WHAT YOU WILL DO> Only a number is wanted: how many lines in these records contain the word "this"?

-- START EXCERPTED DATA --

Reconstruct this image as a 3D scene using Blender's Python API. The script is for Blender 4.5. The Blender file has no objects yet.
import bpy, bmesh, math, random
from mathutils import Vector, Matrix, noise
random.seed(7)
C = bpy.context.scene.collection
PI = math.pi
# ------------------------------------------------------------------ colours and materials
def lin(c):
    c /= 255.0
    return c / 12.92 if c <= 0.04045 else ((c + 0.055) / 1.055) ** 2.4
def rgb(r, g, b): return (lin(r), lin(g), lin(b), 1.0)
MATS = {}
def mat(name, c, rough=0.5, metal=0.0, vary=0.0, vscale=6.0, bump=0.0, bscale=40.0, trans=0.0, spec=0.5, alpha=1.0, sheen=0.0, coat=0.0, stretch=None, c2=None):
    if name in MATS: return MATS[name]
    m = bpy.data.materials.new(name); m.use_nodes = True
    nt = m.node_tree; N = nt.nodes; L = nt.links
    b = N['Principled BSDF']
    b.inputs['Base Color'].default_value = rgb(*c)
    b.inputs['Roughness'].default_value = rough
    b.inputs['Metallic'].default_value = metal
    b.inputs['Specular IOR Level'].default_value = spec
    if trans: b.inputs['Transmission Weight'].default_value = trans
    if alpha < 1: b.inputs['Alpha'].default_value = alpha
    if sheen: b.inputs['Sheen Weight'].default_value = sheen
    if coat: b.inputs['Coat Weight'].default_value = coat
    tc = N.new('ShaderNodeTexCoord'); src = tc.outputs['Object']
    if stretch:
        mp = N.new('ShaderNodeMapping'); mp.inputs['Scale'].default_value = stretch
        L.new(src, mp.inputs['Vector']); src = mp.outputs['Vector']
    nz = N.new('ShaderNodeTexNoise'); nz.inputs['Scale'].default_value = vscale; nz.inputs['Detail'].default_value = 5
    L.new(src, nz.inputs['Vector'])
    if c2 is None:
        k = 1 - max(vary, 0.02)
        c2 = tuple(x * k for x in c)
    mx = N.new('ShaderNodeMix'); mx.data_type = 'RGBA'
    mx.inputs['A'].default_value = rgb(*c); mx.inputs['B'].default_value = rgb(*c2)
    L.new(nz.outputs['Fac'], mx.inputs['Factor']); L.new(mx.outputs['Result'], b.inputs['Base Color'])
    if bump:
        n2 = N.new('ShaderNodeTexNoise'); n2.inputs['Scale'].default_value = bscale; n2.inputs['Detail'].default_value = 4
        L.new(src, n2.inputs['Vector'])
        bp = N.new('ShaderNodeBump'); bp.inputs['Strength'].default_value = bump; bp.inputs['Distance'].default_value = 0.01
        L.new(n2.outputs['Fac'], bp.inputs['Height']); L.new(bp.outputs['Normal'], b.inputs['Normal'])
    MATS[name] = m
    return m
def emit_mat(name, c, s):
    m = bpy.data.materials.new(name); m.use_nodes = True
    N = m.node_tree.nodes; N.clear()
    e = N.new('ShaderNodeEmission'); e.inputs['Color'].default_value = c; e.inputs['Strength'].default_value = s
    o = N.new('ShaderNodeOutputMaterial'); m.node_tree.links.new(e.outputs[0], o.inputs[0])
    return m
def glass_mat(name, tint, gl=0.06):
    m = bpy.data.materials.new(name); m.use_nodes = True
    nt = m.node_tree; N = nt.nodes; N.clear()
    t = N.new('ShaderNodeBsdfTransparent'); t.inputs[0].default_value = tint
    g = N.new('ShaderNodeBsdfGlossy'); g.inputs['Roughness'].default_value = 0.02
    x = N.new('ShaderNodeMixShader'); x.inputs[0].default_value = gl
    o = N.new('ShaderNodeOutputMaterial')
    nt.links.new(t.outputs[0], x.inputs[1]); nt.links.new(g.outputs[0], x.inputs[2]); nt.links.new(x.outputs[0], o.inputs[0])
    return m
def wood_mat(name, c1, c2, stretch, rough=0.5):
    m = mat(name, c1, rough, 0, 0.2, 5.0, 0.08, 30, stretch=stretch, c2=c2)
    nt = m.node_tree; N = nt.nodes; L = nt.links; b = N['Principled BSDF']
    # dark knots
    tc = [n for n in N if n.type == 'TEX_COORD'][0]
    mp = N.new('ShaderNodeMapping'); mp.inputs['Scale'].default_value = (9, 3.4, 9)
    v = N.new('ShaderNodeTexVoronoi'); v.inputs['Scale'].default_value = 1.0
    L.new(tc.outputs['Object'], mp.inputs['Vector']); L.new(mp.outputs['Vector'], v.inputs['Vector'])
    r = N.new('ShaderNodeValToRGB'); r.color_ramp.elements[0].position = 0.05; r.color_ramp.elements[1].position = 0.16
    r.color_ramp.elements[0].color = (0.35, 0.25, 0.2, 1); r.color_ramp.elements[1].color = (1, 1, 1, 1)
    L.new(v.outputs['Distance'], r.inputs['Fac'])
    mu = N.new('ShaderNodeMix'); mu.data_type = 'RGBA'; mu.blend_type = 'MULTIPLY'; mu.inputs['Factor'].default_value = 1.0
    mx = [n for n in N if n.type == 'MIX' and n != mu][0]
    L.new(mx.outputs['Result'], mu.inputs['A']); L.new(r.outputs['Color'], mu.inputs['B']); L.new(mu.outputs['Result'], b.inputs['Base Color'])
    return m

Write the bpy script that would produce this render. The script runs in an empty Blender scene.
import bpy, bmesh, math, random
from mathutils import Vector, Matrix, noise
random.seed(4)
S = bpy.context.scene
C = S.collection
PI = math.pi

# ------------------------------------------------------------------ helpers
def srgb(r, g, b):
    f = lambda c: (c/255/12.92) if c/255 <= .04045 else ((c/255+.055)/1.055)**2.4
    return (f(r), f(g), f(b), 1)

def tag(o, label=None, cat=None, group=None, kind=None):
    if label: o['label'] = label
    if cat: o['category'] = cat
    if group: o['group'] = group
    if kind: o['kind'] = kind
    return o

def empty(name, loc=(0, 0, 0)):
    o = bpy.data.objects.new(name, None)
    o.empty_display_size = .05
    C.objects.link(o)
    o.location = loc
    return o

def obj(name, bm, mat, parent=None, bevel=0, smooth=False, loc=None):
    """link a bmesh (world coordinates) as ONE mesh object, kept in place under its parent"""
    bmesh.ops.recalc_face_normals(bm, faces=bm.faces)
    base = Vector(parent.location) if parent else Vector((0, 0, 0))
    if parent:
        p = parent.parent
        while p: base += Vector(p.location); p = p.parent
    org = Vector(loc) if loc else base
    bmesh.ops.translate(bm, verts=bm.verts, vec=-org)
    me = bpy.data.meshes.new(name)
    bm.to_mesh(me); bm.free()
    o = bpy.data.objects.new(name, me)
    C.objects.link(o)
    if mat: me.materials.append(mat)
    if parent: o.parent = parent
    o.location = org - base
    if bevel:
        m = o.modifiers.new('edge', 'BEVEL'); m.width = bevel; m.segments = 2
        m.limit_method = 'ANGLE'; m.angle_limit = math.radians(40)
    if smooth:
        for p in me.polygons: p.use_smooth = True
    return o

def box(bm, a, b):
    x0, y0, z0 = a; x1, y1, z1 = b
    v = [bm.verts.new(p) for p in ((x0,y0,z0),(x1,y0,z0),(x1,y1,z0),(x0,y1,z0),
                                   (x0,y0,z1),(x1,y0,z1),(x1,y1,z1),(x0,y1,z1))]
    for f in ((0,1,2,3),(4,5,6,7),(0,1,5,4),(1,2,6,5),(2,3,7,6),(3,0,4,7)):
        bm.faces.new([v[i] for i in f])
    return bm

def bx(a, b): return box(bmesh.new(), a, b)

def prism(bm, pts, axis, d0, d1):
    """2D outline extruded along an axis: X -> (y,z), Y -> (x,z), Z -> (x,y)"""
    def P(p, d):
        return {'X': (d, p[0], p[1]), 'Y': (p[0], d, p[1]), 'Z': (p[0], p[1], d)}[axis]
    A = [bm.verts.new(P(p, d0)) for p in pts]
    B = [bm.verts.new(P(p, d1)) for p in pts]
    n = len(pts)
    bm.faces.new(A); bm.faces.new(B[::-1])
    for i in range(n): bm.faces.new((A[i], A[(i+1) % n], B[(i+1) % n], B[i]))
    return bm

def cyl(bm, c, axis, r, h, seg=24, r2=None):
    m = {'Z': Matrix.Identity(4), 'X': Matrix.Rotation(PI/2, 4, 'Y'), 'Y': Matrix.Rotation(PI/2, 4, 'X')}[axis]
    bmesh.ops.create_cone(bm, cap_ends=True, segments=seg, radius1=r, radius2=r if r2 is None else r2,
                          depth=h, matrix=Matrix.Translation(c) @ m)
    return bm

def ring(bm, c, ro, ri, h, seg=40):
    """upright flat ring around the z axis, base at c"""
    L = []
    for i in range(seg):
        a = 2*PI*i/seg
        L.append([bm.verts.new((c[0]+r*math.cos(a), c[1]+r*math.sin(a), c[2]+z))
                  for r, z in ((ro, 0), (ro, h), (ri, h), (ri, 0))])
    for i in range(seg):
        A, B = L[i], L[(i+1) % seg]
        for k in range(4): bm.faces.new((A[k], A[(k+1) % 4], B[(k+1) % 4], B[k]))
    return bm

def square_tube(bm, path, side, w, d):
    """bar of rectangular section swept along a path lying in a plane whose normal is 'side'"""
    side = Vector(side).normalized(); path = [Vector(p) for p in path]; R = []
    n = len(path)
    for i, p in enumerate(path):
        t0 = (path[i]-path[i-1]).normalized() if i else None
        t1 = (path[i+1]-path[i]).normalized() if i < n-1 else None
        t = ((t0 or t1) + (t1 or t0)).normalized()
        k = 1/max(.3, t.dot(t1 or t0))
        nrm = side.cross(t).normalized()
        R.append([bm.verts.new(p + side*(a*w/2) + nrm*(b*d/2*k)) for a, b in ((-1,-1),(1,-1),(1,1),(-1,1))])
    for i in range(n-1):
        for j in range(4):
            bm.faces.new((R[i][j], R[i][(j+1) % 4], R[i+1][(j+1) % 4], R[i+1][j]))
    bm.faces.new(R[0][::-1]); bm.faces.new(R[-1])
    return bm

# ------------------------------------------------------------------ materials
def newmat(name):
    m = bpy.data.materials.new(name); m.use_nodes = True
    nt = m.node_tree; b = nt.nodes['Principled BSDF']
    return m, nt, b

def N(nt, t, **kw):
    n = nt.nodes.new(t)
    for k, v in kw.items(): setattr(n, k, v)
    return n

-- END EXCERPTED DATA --

COMPLETED TASK> 2